→ WRITTEN TASK: Copy, without any alteration, the lines from the one that includes "What Blender Python" up to and including the one that includes "F = 2370.0;".

Items from a data source:
- - -

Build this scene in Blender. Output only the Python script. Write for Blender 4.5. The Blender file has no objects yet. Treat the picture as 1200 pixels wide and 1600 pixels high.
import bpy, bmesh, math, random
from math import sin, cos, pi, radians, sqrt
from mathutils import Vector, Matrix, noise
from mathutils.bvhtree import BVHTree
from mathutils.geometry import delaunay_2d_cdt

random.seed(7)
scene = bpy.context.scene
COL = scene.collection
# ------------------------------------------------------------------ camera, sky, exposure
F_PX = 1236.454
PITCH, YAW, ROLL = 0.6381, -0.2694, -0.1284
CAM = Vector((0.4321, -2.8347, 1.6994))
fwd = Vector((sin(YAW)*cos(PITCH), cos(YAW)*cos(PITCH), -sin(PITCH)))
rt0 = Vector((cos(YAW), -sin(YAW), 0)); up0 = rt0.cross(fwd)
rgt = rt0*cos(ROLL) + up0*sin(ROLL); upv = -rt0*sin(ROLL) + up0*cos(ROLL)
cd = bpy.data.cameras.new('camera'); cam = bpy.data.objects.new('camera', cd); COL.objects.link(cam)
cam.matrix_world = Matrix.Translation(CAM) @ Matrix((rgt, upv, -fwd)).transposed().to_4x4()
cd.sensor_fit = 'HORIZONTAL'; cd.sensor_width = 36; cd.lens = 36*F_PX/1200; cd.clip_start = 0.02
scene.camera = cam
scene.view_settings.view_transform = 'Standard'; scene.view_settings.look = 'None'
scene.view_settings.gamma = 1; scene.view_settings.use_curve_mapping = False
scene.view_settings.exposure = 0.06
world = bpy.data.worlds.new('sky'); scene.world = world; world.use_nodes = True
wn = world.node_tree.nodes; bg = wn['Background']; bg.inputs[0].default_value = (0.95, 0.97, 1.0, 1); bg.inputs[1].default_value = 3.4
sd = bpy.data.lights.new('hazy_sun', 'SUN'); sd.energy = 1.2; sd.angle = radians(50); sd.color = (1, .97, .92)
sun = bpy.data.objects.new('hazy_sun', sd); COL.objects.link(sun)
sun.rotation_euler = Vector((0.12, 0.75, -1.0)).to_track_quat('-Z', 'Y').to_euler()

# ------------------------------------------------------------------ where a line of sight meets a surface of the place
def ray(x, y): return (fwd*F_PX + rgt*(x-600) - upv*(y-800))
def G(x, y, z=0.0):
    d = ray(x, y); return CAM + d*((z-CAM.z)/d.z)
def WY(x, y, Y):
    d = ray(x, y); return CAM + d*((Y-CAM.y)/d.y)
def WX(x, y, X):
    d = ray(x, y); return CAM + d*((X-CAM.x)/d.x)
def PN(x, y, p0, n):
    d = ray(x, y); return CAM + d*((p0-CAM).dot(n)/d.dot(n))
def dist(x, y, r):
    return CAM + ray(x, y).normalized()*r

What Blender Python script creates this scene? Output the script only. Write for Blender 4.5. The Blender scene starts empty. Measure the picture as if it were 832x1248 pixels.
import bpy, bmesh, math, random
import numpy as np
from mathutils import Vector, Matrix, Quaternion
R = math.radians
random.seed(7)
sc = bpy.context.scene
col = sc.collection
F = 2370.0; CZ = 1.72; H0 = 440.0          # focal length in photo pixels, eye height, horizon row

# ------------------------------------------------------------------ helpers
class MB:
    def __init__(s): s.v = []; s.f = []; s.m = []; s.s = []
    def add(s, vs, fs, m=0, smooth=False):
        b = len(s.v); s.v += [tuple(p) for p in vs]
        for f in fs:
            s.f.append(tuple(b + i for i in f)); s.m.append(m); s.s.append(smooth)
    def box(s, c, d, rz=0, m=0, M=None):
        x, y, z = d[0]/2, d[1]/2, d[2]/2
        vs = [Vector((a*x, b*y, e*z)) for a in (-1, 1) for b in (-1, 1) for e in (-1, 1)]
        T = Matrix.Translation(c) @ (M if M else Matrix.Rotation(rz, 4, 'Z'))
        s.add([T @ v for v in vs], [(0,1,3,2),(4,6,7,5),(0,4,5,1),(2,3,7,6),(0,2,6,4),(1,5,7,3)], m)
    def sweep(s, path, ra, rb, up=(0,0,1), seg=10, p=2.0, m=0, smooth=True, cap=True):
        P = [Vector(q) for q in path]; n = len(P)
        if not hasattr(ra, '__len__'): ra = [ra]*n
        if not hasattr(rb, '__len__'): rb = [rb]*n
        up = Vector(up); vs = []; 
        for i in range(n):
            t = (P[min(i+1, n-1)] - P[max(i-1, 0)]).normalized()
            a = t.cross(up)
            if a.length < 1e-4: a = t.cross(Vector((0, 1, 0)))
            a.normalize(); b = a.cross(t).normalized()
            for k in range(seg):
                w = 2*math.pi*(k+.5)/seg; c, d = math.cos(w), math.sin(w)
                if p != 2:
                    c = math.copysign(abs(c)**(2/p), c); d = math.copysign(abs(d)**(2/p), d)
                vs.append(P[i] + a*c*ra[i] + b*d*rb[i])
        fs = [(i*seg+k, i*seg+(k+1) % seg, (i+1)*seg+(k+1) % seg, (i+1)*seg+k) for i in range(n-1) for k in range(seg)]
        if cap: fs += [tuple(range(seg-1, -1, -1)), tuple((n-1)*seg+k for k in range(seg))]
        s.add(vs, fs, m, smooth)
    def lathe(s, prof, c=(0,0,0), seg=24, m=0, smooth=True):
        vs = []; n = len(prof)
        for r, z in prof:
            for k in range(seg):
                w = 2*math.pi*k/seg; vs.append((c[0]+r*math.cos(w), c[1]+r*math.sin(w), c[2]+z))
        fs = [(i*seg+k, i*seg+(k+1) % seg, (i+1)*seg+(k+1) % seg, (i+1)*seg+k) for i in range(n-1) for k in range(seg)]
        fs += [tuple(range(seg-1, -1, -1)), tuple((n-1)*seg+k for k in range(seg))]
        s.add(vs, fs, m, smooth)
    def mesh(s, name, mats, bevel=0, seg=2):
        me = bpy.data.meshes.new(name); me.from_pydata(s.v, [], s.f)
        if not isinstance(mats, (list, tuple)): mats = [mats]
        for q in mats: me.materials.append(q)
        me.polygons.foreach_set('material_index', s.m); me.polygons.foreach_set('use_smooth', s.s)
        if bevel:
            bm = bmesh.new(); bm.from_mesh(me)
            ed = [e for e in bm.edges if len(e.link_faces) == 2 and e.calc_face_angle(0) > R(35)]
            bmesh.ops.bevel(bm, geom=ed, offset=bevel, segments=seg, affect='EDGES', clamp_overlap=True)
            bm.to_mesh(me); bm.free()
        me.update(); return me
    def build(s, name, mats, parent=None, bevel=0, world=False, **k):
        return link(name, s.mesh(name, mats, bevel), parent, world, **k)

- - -

→ THE ANSWER:
What Blender Python script creates this scene? Output the script only. Write for Blender 4.5. The Blender scene starts empty. Measure the picture as if it were 832x1248 pixels.
import bpy, bmesh, math, random
import numpy as np
from mathutils import Vector, Matrix, Quaternion
R = math.radians
random.seed(7)
sc = bpy.context.scene
col = sc.collection
F = 2370.0; CZ = 1.72; H0 = 440.0          # focal length in photo pixels, eye height, horizon row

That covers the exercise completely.